*DATA PROVIDED*
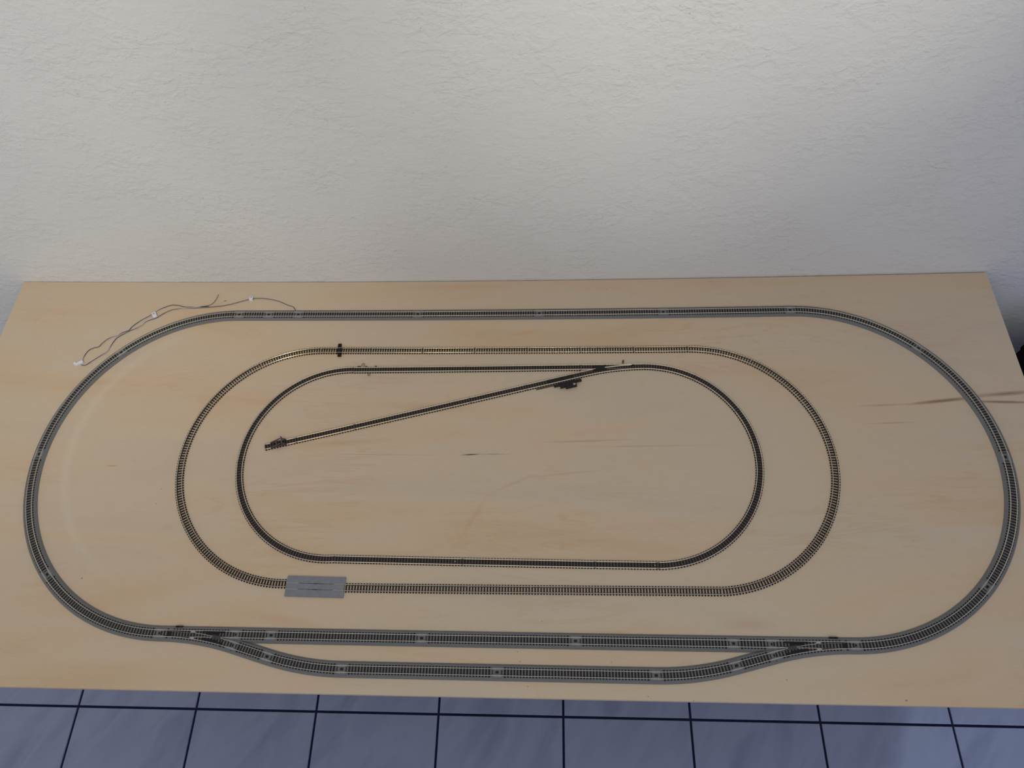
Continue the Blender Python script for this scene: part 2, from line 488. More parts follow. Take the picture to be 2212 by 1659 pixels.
def joiners(path, t, org, ends, zr):
    """lens-shaped covers over the rail joints, half of each on either piece"""
    for e in ends:
        d0, d1 = (0.05, 8.8) if e == 0 else (path.L-8.8, path.L-0.05)
        for sgn in (-1, 1):
            def w(d, sgn=sgn, e=e):
                q = (d if e == 0 else path.L-d)/8.8
                hw = 0.75 + 1.25*math.sqrt(max(0.0, 1-q*q))
                return [(sgn*5.0-hw, BZ), (sgn*5.0+hw, BZ), (sgn*5.0+hw*0.75, BZ+1.5), (sgn*5.0-hw*0.75, BZ+1.5)]
            sweep(path, [], d0, d1, 'rail_joiner', M['joiner'], t, org, step=1.5, widths=w)

def outer_track(name, label, path, beds=None, group=None, parent_thing=None):
    org = mid_origin(path)
    t = thing(name, label, 'model track', org, group)
    sweep(path, bed_profile(), 0.02, path.L-0.02, 'roadbed', M['ballast'], t, org, step=6 if beds else None, widths=beds)
    for sgn in (-1, 1):
        sweep(path, rail_prof(sgn*5.0, BZ+0.45), 0.15, path.L-0.15, 'rail', M['rail'], t, org)
    n = int(round(path.L/5.0))
    pitch = path.L/n
    full = sleeper_mesh('outer', 2.6, 15.6, BZ-0.5, BZ+0.5, M['tie_outer'])
    short = sleeper_mesh('outer_s', 1.5, 6.4, BZ-0.5, BZ+0.5, M['tie_outer'])
    stub = sleeper_mesh('outer_e', 2.3, 3.6, BZ-0.5, BZ+0.6, M['tie_outer'])
    wide = sleeper_mesh('outer_w', 2.9, 16.4, BZ-0.5, BZ+0.5, M['tie_outer'])
    for i in range(n):
        d = (i+0.5)*pitch
        x, y, h = path.at(d)
        e = min(i, n-1-i)
        if e == 0: x, y, h = path.at(1.3 if i == 0 else path.L-1.3)
        put_sleeper((stub, short, wide)[e] if e < 3 else full, x, y, h, t, org)
    joiners(path, t, org, (0, 1), BZ)
    # dark round hole in the bed beside the joint
    return t

def chain(x, y, h, specs):
    out = []
    for L, k in specs:
        p = Path(x, y, h, L, k); out.append(p); x, y, h = p.end()
    return out

# ---- outer oval, back row
OV = 'sections of the grey-bedded outer oval'
back = chain(-558, 630, 0, [(62, 0), (62, 0)] + [(248, 0)]*4)
bl = [('straight_track', 'short grey-bedded straight track, first after the back left curve of the outer oval'),
      ('straight_track', 'short grey-bedded straight track whose right end takes the dark blue wire'),
      ('straight_track', 'long grey-bedded straight track on the back row, just right of where the wire joins'),
      ('straight_track', 'grey-bedded straight track on the back row, second long piece from the wire joint'),
      ('straight_track', 'grey-bedded straight track on the back row, third long piece from the wire joint'),
      ('straight_track', 'long grey-bedded straight track on the back row, next to the right-hand curve')]
for p, (n_, l_) in zip(back, bl): outer_track(n_, l_, p, group=OV)
# ---- right curve
Q = 315*PI/4
rc = chain(558, 630, 0, [(Q, -1/315)]*4)
rl = ['grey-bedded curved track at the back right corner, beginning at the back straights',
      'grey-bedded curved track on the right side, crossing the brown veneer streaks, back half',
      'grey-bedded curved track on the right side, front half, nearest the right picture edge',
      'grey-bedded curved track at the front right corner, ending at the right-hand turnout']
for p, l_ in zip(rc, rl): outer_track('curved_track', l_, p, group=OV)
# ---- left curve
lc = chain(-558, 0, PI, [(Q, -1/315)]*4)
ll = ['grey-bedded curved track at the front left corner, ending at the left-hand turnout',
      'grey-bedded curved track on the left side, front half, nearest the left picture edge',
      'grey-bedded curved track on the left side, back half, with the pale ring beside it',
      'grey-bedded curved track at the back left corner, alongside the twisted wires']
for p, l_ in zip(lc, ll): outer_track('curved_track', l_, p, group=OV)
# ---- front row, main line
def fill_bed(toe_first, side):
    """bed of a 60 mm piece next to a turnout, cut back on the side of its neighbour"""
    def w(d):
        q = d if toe_first else 60 - d
        cutw = min(12.5, 8.1 + 0.1317*q)
        return bed_profile(cutw, 12.5) if side > 0 else bed_profile(12.5, cutw)
    return w
outer_track('straight_track', 'short grey-bedded straight track on the main line just right of the left turnout', Path(-432, 0, 0, 60), fill_bed(True, -1), OV)
fr = chain(-372, 0, 0, [(248, 0)]*3)
fl = ['long grey-bedded straight track on the front main line, leftmost of its three long pieces',
      'long grey-bedded straight track on the front main line, middle of its three long pieces',
      'long grey-bedded straight track on the front main line, rightmost of its three long pieces']
for p, l_ in zip(fr, fl): outer_track('straight_track', l_, p, group=OV)
outer_track('straight_track', 'short grey-bedded straight track on the main line just left of the right turnout', Path(372, 0, 0, 60), fill_bed(False, -1), OV)

# ---- turnouts of the outer oval
def outer_turnout(label, x0, mir):
    """toe at (x0, 0); mir=+1 opens to +x, mir=-1 opens to -x; branch bends towards -y"""
    org = (x0+mir*63, 0, sag(x0+mir*63))
    t = thing('turnout_track', label, 'model turnout', org, 'turnouts of the outer oval')
    R = 481.0
    X = lambda d: x0 + mir*d
    yc = lambda d: -(R - math.sqrt(R*R - d*d))
    L = 126.0
    # bed: top edge straight, bottom edge follows the branch
    g = Geo(); n = 24
    for i in range(n+1):
        d = 0.1 + (124.4-0.1)*i/n if i < n else 125.9
        slope = math.atan2(-yc(min(d, 124))*2/max(d, 1e-3), 1)
        cs = 1/math.cos(slope)
        yl = yc(min(d, 124.5)) - 12.5*cs; yt = yc(min(d, 124.5)) - 9.4*cs
        z = sag(X(d))
        for y, zz in ((12.5, 0.05), (12.5, 0.9), (9.4, BZ), (yt, BZ), (yl, 0.9), (yl, 0.05)):
            g.v.append((X(d), y, zz+z))
    for i in range(n):
        for k in range(6):
            k2 = (k+1) % 6
            g.f.append((i*6+k, i*6+k2, (i+1)*6+k2, (i+1)*6+k))
    g.f.append(tuple(range(5, -1, -1))); g.f.append(tuple(range(n*6, n*6+6)))
    g.obj('roadbed', M['ballast'], t, org)
    hs = 0 if mir > 0 else PI
    sgn = -mir      # +off (left of heading) is -y when heading PI
    pm = Path(x0, 0, hs, L)
    pb = Path(x0, 0, hs, R*rad(15), -mir/R)
    up, lo = (mir*5.0, -mir*5.0)   # offsets: up is +y side
    zt = BZ+0.45
    sweep(pm, rail_prof(up, zt), 0.2, L-0.2, 'stock_rail', M['rail'], t, org)
    sweep(pb, rail_prof(lo, zt), 0.2, pb.L-0.2, 'stock_rail', M['rail'], t, org, step=6)
    sweep(pm, rail_prof(lo, zt, 2.0, 0.8), 58, 90, 'closure_rail', M['rail'], t, org)
    sweep(pb, rail_prof(up, zt, 2.0, 0.8), 58, 90, 'closure_rail', M['rail'], t, org, step=6)
    sweep(pm, rail_prof(lo, zt), 104, L-0.2, 'frog_rail', M['rail'], t, org)
    sweep(pb, rail_prof(up, zt), 104, pb.L-0.2, 'frog_rail', M['rail'], t, org, step=6)
    # switch blades
    sweep(pm, rail_prof(lo, zt, 1.9, 0.7), 14, 56, 'switch_blade', M['rail_dull'], t, org)
    b = Path(x0, 0, hs, 60, -mir/R)
    o2 = up - mir*1.3
    sweep(b, rail_prof(o2, zt, 1.9, 0.7), 14, 56, 'switch_blade', M['rail_dull'], t, org, step=6)
    # blade heel blocks
    for yy in (5.0-1.7, -5.0-1.7):
        gg = Geo(); gg.box(X(56), yy, BZ, BZ+2.5, 7, 3.6); gg.obj('heel_block', M['pivot'], t, org)
    # frog and guard plates
    gg = Geo(); gg.box(X(98), -5.2, BZ, BZ+1.9, 20, 5.4, -mir*rad(9)); gg.obj('frog_block', M['ballast_dark'], t, org)
    gg = Geo(); gg.box(X(89), 2.9, BZ, BZ+2.0, 36, 1.8); gg.obj('guard_rail', M['black'], t, org)
    xx, yy, hh = pb.at(90, lo + mir*2.2)
    gg = Geo(); gg.box(xx, yy, BZ, BZ+2.0, 36, 1.8, hh); gg.obj('guard_rail', M['black'], t, org)
    gg = Geo(); gg.box(X(89), 0.2, BZ, BZ+0.62, 22, 3.2); gg.box(X(86), -9.2, BZ, BZ+0.62, 26, 3.0, -mir*rad(9)); gg.obj('dark_plate', M['black'], t, org)
    # throw bar cover and manual lever slot
    gg = Geo(); gg.box(X(17), 0, BZ, BZ+1.1, 5.6, 7.8); gg.obj('throw_bar_cover', M['black'], t, org)
    gg = Geo(); gg.box(X(30 if mir > 0 else 32), 10.9, 0.6, BZ+0.3, 11, 3.0); gg.box(X(26), 10.9, BZ+0.3, BZ+1.5, 3.4, 2.4)
    gg.obj('lever', M['black'], t, org)
    # sleepers, growing with the branch
    n = 25
    for i in range(n):
        d = (i+0.5)*L/n
        if 13.5 < d < 20.5 : continue
        top = 7.8; bot = yc(d) - 7.8
        if i < 2: top = 4.0; bot = -4.0
        if d > 104:
            # two separate rows once the tracks part
            a = (7.8 if i < n-2 else 4.0); 
            mA = sleeper_mesh('outer', 2.6, 15.6, BZ-0.5, BZ+0.5, M['tie_outer']) if i < n-2 else sleeper_mesh('outer_s', 2.3, 8.0, BZ-0.5, BZ+0.5, M['tie_outer'])
            me = sleeper_mesh('tn', 2.5, 11.0, BZ-0.5, BZ+0.5, M['tie_outer'])
            if i < n-2: put_sleeper(me, X(d), 7.8-5.5, 0, t, org)
            else: put_sleeper(mA, X(d), 0, 0, t, org)
            x, y, h = pb.at(d*pb.L/L, 0)
            if i < n-2:
                x, y, h = pb.at(d*pb.L/L, -mir*2.3)
                put_sleeper(me, x, y, h, t, org)
            else: put_sleeper(mA, x, y, h, t, org)
            continue
        ln = round(top-bot, 1)
        put_sleeper(sleeper_mesh('t', 2.5, ln, BZ-0.5, BZ+0.5, M['tie_outer']), X(d), (top+bot)/2, 0, t, org)
    joiners(pm, t, org, (0, 1), BZ); joiners(pb, t, org, (1,), BZ)
    return pb
pbL = outer_turnout('grey-bedded turnout at the left end of the front passing siding', -558, 1)
pbR = outer_turnout('grey-bedded turnout at the right end of the front passing siding', 558, -1)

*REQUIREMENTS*
Search the listing for the string "picture". Copy each line where it turns up.

*SOLUTION*
Continue the Blender Python script for this scene: part 2, from line 488. More parts follow. Take the picture to be 2212 by 1659 pixels.
      'grey-bedded curved track on the right side, front half, nearest the right picture edge',
      'grey-bedded curved track on the left side, front half, nearest the left picture edge',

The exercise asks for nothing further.